Sub‑1 nm high-entropy oxide nanosheets for robust oxygen evolution reaction at large current density

The lack of efficient and low-cost catalysts hinders the large-scale application of electrolytic water splitting. High-entropy oxides (HEOs) offer unique structures and promising properties for oxygen evolution reaction (OER) but are often synthesized via high-temperature methods, resulting in microscale particles with low active site exposure. HEO sub-1 nm nanosheets (SNSs) are synthesized using a cluster-nuclei co-assembly strategy with the introduction of phosphomolybdic acid (PMA) clusters.

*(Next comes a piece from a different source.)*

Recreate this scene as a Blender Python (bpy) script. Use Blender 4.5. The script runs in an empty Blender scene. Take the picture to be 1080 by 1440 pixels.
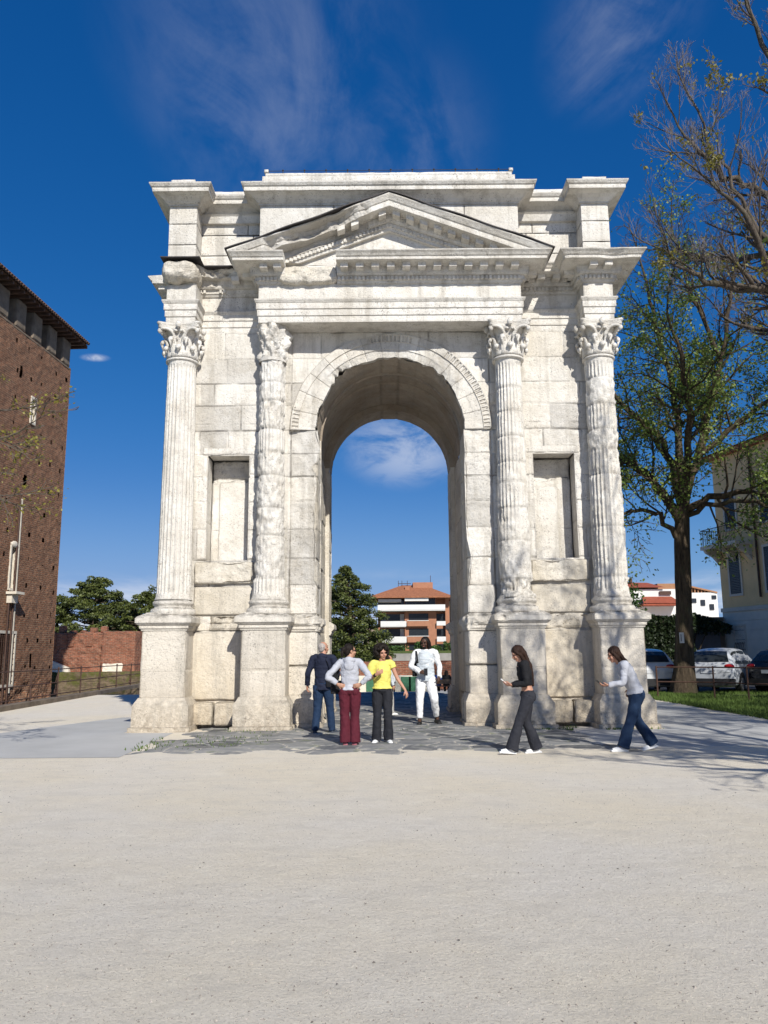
import bpy, math, random
import numpy as np
from mathutils import Vector, Matrix
R = math.radians
scene = bpy.context.scene
COL = scene.collection

# ---------------------------------------------------------------- noise
def _h(ix, iy, iz, s):
    h = (ix.astype(np.int64)*374761393 + iy.astype(np.int64)*668265263 + iz.astype(np.int64)*2147483647 + int(s)*1274126177) & 0xffffffff
    h = ((h ^ (h >> 13))*1274126177) & 0xffffffff
    h = ((h ^ (h >> 16))*2246822519) & 0xffffffff
    h = h ^ (h >> 15)
    return (h & 0xffff)/32767.5 - 1.0
def vnoise(p, s=0):
    p = np.asarray(p, float)
    f = np.floor(p); t = p-f; t = t*t*(3-2*t); i = f.astype(np.int64)
    x, y, z = i[..., 0], i[..., 1], i[..., 2]
    tx, ty, tz = t[..., 0], t[..., 1], t[..., 2]
    r = 0
    for dx in (0, 1):
        for dy in (0, 1):
            for dz in (0, 1):
                w = (tx if dx else 1-tx)*(ty if dy else 1-ty)*(tz if dz else 1-tz)
                r = r + w*_h(x+dx, y+dy, z+dz, s)
    return r
def fbm(p, sc=1.0, o=3, s=0):
    p = np.asarray(p, float)*sc; a = 1.0; r = 0; n = 0
    for k in range(o):
        r = r + a*vnoise(p*(2.03**k)+k*17.3, s+k); n += a; a *= .52
    return r/n

# ---------------------------------------------------------------- mesh builder
class MB:
    def __init__(s): s.v = []; s.q = []; s.t = []; s.a = []; s.n = 0; s.mq = []; s.mt = []
    def add(s, v, f, tint=0.0, m=0):
        v = np.asarray(v, float).reshape(-1, 3); base = s.n
        s.v.append(v); s.n += len(v)
        s.a.append(np.broadcast_to(np.asarray(tint, float).reshape(-1), (len(v),)) if np.ndim(tint) else np.full(len(v), float(tint)))
        f = np.asarray(f, dtype=np.int64)
        if f.size == 0: return
        if f.shape[1] == 4: s.q.append(f+base); s.mq.append(np.full(len(f), m))
        else: s.t.append(f+base); s.mt.append(np.full(len(f), m))
    def grid(s, P, tint=0.0, wu=False, wv=False, mask=None, m=0):
        P = np.asarray(P, float); n, k = P.shape[:2]
        idx = np.arange(n*k).reshape(n, k)
        if wu: idx = np.vstack([idx, idx[:1]])
        if wv: idx = np.hstack([idx, idx[:, :1]])
        f = np.stack([idx[:-1, :-1], idx[:-1, 1:], idx[1:, 1:], idx[1:, :-1]], -1).reshape(-1, 4)
        if mask is not None: f = f[mask.reshape(-1)]
        s.add(P.reshape(-1, 3), f, tint if not np.ndim(tint) else np.asarray(tint).reshape(-1), m)
    def box(s, lo, hi, tint=0.0, m=0):
        x0, y0, z0 = lo; x1, y1, z1 = hi
        v = [(x0,y0,z0),(x1,y0,z0),(x1,y1,z0),(x0,y1,z0),(x0,y0,z1),(x1,y0,z1),(x1,y1,z1),(x0,y1,z1)]
        s.add(v, [(0,3,2,1),(4,5,6,7),(0,1,5,4),(1,2,6,5),(2,3,7,6),(3,0,4,7)], tint, m)
    def obox(s, c, half, ang=0.0, M=None, tint=0.0, m=0):
        hx, hy, hz = half
        v = np.array([(-hx,-hy,-hz),(hx,-hy,-hz),(hx,hy,-hz),(-hx,hy,-hz),(-hx,-hy,hz),(hx,-hy,hz),(hx,hy,hz),(-hx,hy,hz)], float)
        if M is None:
            ca, sa = math.cos(ang), math.sin(ang); M = np.array([(ca,-sa,0),(sa,ca,0),(0,0,1)])
        v = v @ np.asarray(M).T + np.asarray(c, float)
        s.add(v, [(0,3,2,1),(4,5,6,7),(0,1,5,4),(1,2,6,5),(2,3,7,6),(3,0,4,7)], tint, m)
    def tube(s, pts, rad, n=8, caps=True, tint=0.0, squash=None, m=0, up=None):
        pts = np.asarray(pts, float); k = len(pts)
        rad = np.broadcast_to(np.asarray(rad, float), (k,))
        d = np.gradient(pts, axis=0); d /= (np.linalg.norm(d, axis=1)[:, None]+1e-9)
        ref = np.array([0, 0, 1.0]) if up is None else np.asarray(up, float)
        if abs(d[0] @ ref) > .95: ref = np.array([0, 1.0, 0]) if abs(d[0][1]) < .9 else np.array([1.0, 0, 0])
        rows = []; u = ref
        a = np.linspace(0, 2*math.pi, n, endpoint=False)
        for i in range(k):
            u = u - (u @ d[i])*d[i]; u /= np.linalg.norm(u)+1e-9
            w = np.cross(d[i], u)
            su, sw = (1, 1) if squash is None else (squash if np.ndim(squash[0]) == 0 else squash[i])
            rows.append(pts[i]+rad[i]*(np.cos(a)[:, None]*u*su+np.sin(a)[:, None]*w*sw))
        if caps:
            rows = [np.tile(pts[0], (n, 1))]+rows+[np.tile(pts[-1], (n, 1))]
        s.grid(np.array(rows), tint, wv=True, m=m)
    def ell(s, c, r, n=12, k=8, M=None, tint=0.0, m=0):
        th = np.linspace(0, math.pi, k+1); ph = np.linspace(0, 2*math.pi, n, endpoint=False)
        P = np.stack([np.sin(th)[:, None]*np.cos(ph)[None]*r[0], np.sin(th)[:, None]*np.sin(ph)[None]*r[1], -np.cos(th)[:, None]*np.ones(n)[None]*r[2]], -1)
        if M is not None: P = P @ np.asarray(M).T
        s.grid(P+np.asarray(c, float), tint, wv=True, m=m)
    def prism(s, poly, axis, a0, a1, m=0, tint=0.0):
        # poly 2D points in the plane perpendicular to axis; convex fan caps
        n = len(poly); V = []
        for a in (a0, a1):
            for (p, q) in poly:
                V.append((a, p, q) if axis == 'x' else ((p, a, q) if axis == 'y' else (p, q, a)))
        f = [(i, (i+1) % n, n+(i+1) % n, n+i) for i in range(n)]
        s.add(V, f, tint, m)
        c = np.mean(np.array(V[:n]), 0); d = np.mean(np.array(V[n:]), 0)
        s.add([c]+V[:n], [(0, 1+(i+1) % n, 1+i) for i in range(n)], tint, m)
        s.add([d]+V[n:], [(0, 1+i, 1+(i+1) % n) for i in range(n)], tint, m)
    def build(s, name, mats, parent=None, smooth=False, weld=False):
        v = np.concatenate(s.v) if s.v else np.zeros((0, 3))
        q = np.concatenate(s.q) if s.q else np.zeros((0, 4), int)
        t = np.concatenate(s.t) if s.t else np.zeros((0, 3), int)
        me = bpy.data.meshes.new(name)
        me.vertices.add(len(v)); me.vertices.foreach_set('co', v.astype(np.float32).ravel())
        nl = q.size+t.size; me.loops.add(nl)
        me.loops.foreach_set('vertex_index', np.concatenate([q.ravel(), t.ravel()]).astype(np.int32))
        me.polygons.add(len(q)+len(t))
        me.polygons.foreach_set('loop_start', np.concatenate([np.arange(len(q))*4, q.size+np.arange(len(t))*3]).astype(np.int32))
        mi = np.concatenate([x for x in s.mq]+[x for x in s.mt]) if (s.mq or s.mt) else np.zeros(0)
        me.polygons.foreach_set('material_index', mi.astype(np.int32))
        me.polygons.foreach_set('use_smooth', np.full(len(q)+len(t), smooth))
        at = me.attributes.new('tint', 'FLOAT', 'POINT')
        at.data.foreach_set('value', np.concatenate(s.a).astype(np.float32))
        me.update(calc_edges=True); me.validate()
        if weld:
            import bmesh
            bm = bmesh.new(); bm.from_mesh(me); bmesh.ops.remove_doubles(bm, verts=bm.verts, dist=.0004); bm.to_mesh(me); bm.free()
        for m in (mats if isinstance(mats, (list, tuple)) else [mats]): me.materials.append(m)
        o = bpy.data.objects.new(name, me); COL.objects.link(o)
        if parent: o.parent = parent
        return o

def tag(o, label=None, cat=None, group=None, kind=None):
    if label: o['label'] = label
    if cat: o['category'] = cat
    if group: o['group'] = group
    if kind: o['kind'] = kind
    return o
def empty(name, loc=(0, 0, 0), rz=0.0):
    o = bpy.data.objects.new(name, None); COL.objects.link(o); o.location = loc; o.rotation_euler = (0, 0, rz)
    o.empty_display_size = .2
    return o
def copy_tree(o, parent=None, loc=None, rz=None):
    c = o.copy(); COL.objects.link(c); c.parent = parent
    if loc is not None: c.location = loc
    if rz is not None: c.rotation_euler = (0, 0, rz)
    for ch in [x for x in bpy.data.objects if x.parent == o]: copy_tree(ch, c)
    return c
def segc(br, res):
    out = []
    for a, b in zip(br[:-1], br[1:]):
        n = max(1, int(math.ceil((b-a)/res-1e-6))); out += list(np.linspace(a, b, n, endpoint=False))
    return np.array(out+[br[-1]])

# ---------------------------------------------------------------- material helper
class NT:
    def __init__(s, name):
        s.m = bpy.data.materials.new(name); s.m.use_nodes = True
        s.t = s.m.node_tree; s.t.nodes.clear()
        s.out = s.n('ShaderNodeOutputMaterial'); s.b = s.n('ShaderNodeBsdfPrincipled')
        s.l(s.b.outputs[0], s.out.inputs[0])
        s.tc = s.n('ShaderNodeTexCoord')
    def n(s, typ, **kw):
        o = s.t.nodes.new(typ)
        for k, v in kw.items(): setattr(o, k, v)
        return o
    def l(s, a, b): s.t.links.new(a, b)
    def setin(s, node, key, v):
        if v is None: return
        if hasattr(v, 'links'): s.l(v, node.inputs[key])
        else: node.inputs[key].default_value = v
    def map(s, scale=(1, 1, 1), rot=(0, 0, 0), src=None, loc=(0, 0, 0)):
        o = s.n('ShaderNodeMapping'); o.inputs['Scale'].default_value = scale; o.inputs['Rotation'].default_value = rot; o.inputs['Location'].default_value = loc
        s.l(src if src is not None else s.tc.outputs['Object'], o.inputs[0]); return o.outputs[0]
    def noise(s, scale, detail=4, rough=.6, vec=None, dist=0):
        o = s.n('ShaderNodeTexNoise'); o.inputs['Scale'].default_value = scale; o.inputs['Detail'].default_value = detail
        o.inputs['Roughness'].default_value = rough; o.inputs['Distortion'].default_value = dist
        s.l(vec if vec is not None else s.tc.outputs['Object'], o.inputs['Vector']); return o.outputs['Fac']
    def vor(s, scale, feature='F1', out='Distance', vec=None, rnd=1.0):
        o = s.n('ShaderNodeTexVoronoi'); o.feature = feature; o.inputs['Scale'].default_value = scale; o.inputs['Randomness'].default_value = rnd
        s.l(vec if vec is not None else s.tc.outputs['Object'], o.inputs['Vector']); return o.outputs[out]
    def ramp(s, fac, stops):
        o = s.n('ShaderNodeValToRGB'); e = o.color_ramp.elements
        while len(e) < len(stops): e.new(.5)
        for i, (p, c) in enumerate(stops):
            e[i].position = p; e[i].color = (c, c, c, 1) if not hasattr(c, '__len__') else (*c, 1)
        s.l(fac, o.inputs[0]); return o.outputs[0]
    def rng(s, v, a, b, c=0, d=1):
        o = s.n('ShaderNodeMapRange'); o.inputs[1].default_value = a; o.inputs[2].default_value = b; o.inputs[3].default_value = c; o.inputs[4].default_value = d
        s.l(v, o.inputs[0]); return o.outputs[0]
    def mix(s, fac, a, b, mode='MIX'):
        o = s.n('ShaderNodeMix'); o.data_type = 'RGBA'; o.blend_type = mode; o.clamp_result = False
        s.setin(o, 0, fac)
        for k, v in ((6, a), (7, b)):
            if hasattr(v, 'links'): s.l(v, o.inputs[k])
            else: o.inputs[k].default_value = (*v, 1) if len(v) == 3 else v
        return o.outputs[2]
    def math(s, op, a, b=0.0):
        o = s.n('ShaderNodeMath'); o.operation = op; s.setin(o, 0, a); s.setin(o, 1, b); return o.outputs[0]
    def attr(s, name='tint'):
        o = s.n('ShaderNodeAttribute'); o.attribute_name = name; return o.outputs['Fac']
    def sep(s, vec=None):
        o = s.n('ShaderNodeSeparateXYZ'); s.l(vec if vec is not None else s.tc.outputs['Object'], o.inputs[0]); return o.outputs
    def bump(s, h, strength=.5, dist=.02, prev=None):
        o = s.n('ShaderNodeBump'); o.inputs['Strength'].default_value = strength; o.inputs['Distance'].default_value = dist
        s.l(h, o.inputs['Height'])
        if prev is not None: s.l(prev, o.inputs['Normal'])
        return o.outputs[0]
    def fin(s, color, rough=.8, normal=None, spec=.3, metal=0.0, emis=None):
        if hasattr(color, 'links'): s.l(color, s.b.inputs['Base Color'])
        else: s.b.inputs['Base Color'].default_value = (*color, 1)
        s.setin(s.b, 'Roughness', rough); s.b.inputs['Specular IOR Level'].default_value = spec; s.b.inputs['Metallic'].default_value = metal
        if normal is not None: s.l(normal, s.b.inputs['Normal'])
        return s.m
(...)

Molecular dynamics simulation results demonstrate that the PMA clusters act as linkers, facilitating the co-assembly of multimetal oxides into stable and ordered nanosheets via noncovalent interactions. Owing to the sub-nanoscale structure and precise elemental regulation, these SNSs demonstrate enhanced performance in OER. Among them, HEO-PMA SNSs demonstrated superior performance, achieving an overpotential of 229 mV at 10 mA cm−2 and exceptional long-term stability that lasted for over 1000 h at a large current density of 250 mA cm−2. Density functional theory calculations also demonstrate that the synergistic effect of multiple metals can significantly enhance the OER process. Composition engineering and sub-1 nm structural design in HEOs provide a promising strategy to enhance catalyst stability, addressing challenges related to low intrinsic activity, scarce active sites, and long-term durability in the OER process.